Dana Cuff celebrates latest book with June 1 launch event at AUD
May 31, 2023
Dana Cuff opens her latest book, Architectures of Spatial Justice, with a declaration: “Architecture has never been more relevant to the most pressing problems facing contemporary life.”
In Architectures of Spatial Justice (MIT Press, April 2023), Cuff draws from decades of project-based research–some from UCLA’s cityLAB, which she founded and directs, and some from around the world–to examine ethically driven architecture and design efforts that buck conventions to correct long-standing inequities in the built environment. Cuff rereads key projects to reveal how architectural practice is, in its current state, infused with justice ethics that warrant further expansion. She lays out how the field of architecture has marginalized different groups based on race, ability, or gender identity, and repressed vulnerable constituencies that, she observes, the field ought to engage.
“The purpose of this book is twofold,” Cuff says. “First, to unpack architecture’s agency in pursuit of spatial justice, and second, to demonstrate how activist design strategies can advance that potential to address challenges faced by cities worldwide.”
On Thursday, June 1, Cuff and various cityLAB and UCLA colleagues will celebrate the book in Perloff Courtyard with brief remarks, a look at a special installation unpacking the book’s themes, and a ceremonial candle-lighting event, “Pray for Architecture,” led by cityLAB’s 2022-2023 Activist in Residence, Marlené Nancy Lopez.
“We wanted folks to express their hopes for architecture by making a votive candle to take home,” notes cityLAB’s Rayne Laborde Ruiz, who organized the event and exhibition.

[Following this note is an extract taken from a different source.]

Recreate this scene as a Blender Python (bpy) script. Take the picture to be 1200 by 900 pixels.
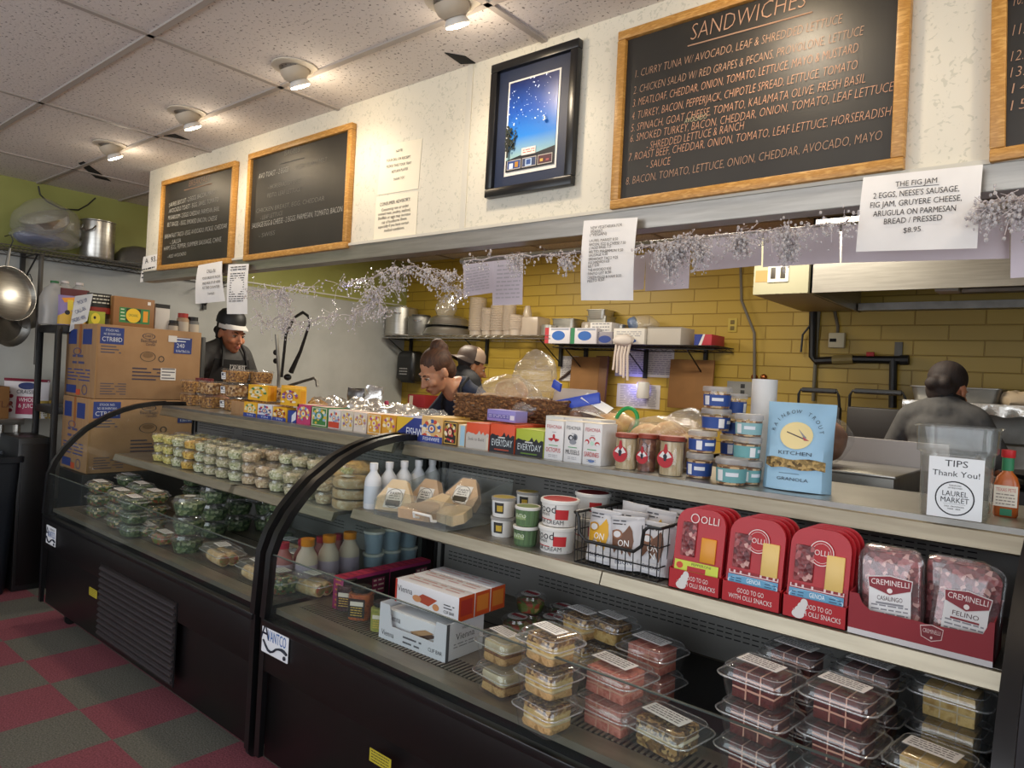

Spatial justice issues pervade AUD’s curriculum and dialogue, especially in Cuff’s courses and in the Mellon Foundation-sponsored Urban Humanities Initiative (UHI), this year organized by Gus Wendel in collaboration with Gustavo Leclerc. In turn, AUD projects and insights thread Architectures of Spatial Justice. UHI partnerships are the focus of one of the book’s chapters, on play streets in Mexico City. Other chapters capture the work of AUD’s Professor Hitoshi Abe, who played a significant role in the 2011 tsunami recovery efforts in the Sendai region of Japan.
“When I sent the publishers a first draft of the manuscript a few years ago, they made a significant suggestion that really transformed the book,” Cuff says. “Rather than focus entirely on work in Los Angeles and cityLAB initiatives, wouldn’t the impact be greater to show that a wider range of regions and practitioners were engaging social and environmental justice?”
Cuff credits this insight with elevating the book, which includes in-depth narratives from not only Los Angeles and Sendai, but Chile, Mexico, and beyond. Together, these case studies are intended to “gather the seeds of architecture’s transformative practices,” Cuff says, “to demonstrate a sea change that’s on the way.”
Architectures of Spatial Justice is more of a launching pad than a landing point for AUD and cityLAB, Cuff notes. This summer, Cuff and cityLAB Assistant Director Yang Yang will take a group of students to Shanghai to study micro-urbanism, while another team led by cityLAB fellow Manos Proussaloglou (MArch ‘23) will continue work to develop affordable housing on K-12 public school sites across California. Yet another cityLAB team, with Senior Research Associate Carrie Gammell, at the lead, will investigate affordable student housing at community colleges.
A Professor at AUD, Cuff engages spatial justice and cultural studies of architecture as a teacher, scholar, practitioner, and activist. Her leadership in urban innovation is widely recognized both in the U.S. and abroad. In 2006, Cuff founded UCLA’s cityLAB, a research and design center that initiates experimental projects to explore metropolitan possibilities. In 2019, cityLAB expanded its social and political engagement by creating coLAB in the Westlake/MacArthur Park neighborhood of Los Angeles, in long-term partnership with community organizations.
Cuff has also authored or co-authored a range of groundbreaking policy achievements. In 2017, after a decade of research that included a full-scale demonstration house built on the UCLA campus, Cuff co-authored California State legislation, effectively opening 8.1M single-family lots for secondary rental units. In September 2022, she co-authored “Assembly Bill No. 2295: Education Workforce Housing Development,” formally introduced in Sacramento by Assemblymember Richard Bloom, well known for his housing advocacy. AB2295 streamlines the development of affordable and mixed-income housing for teachers and support staff of California’s K-12 public schools on public land, opening opportunities for up to 2.3 million units of housing statewide.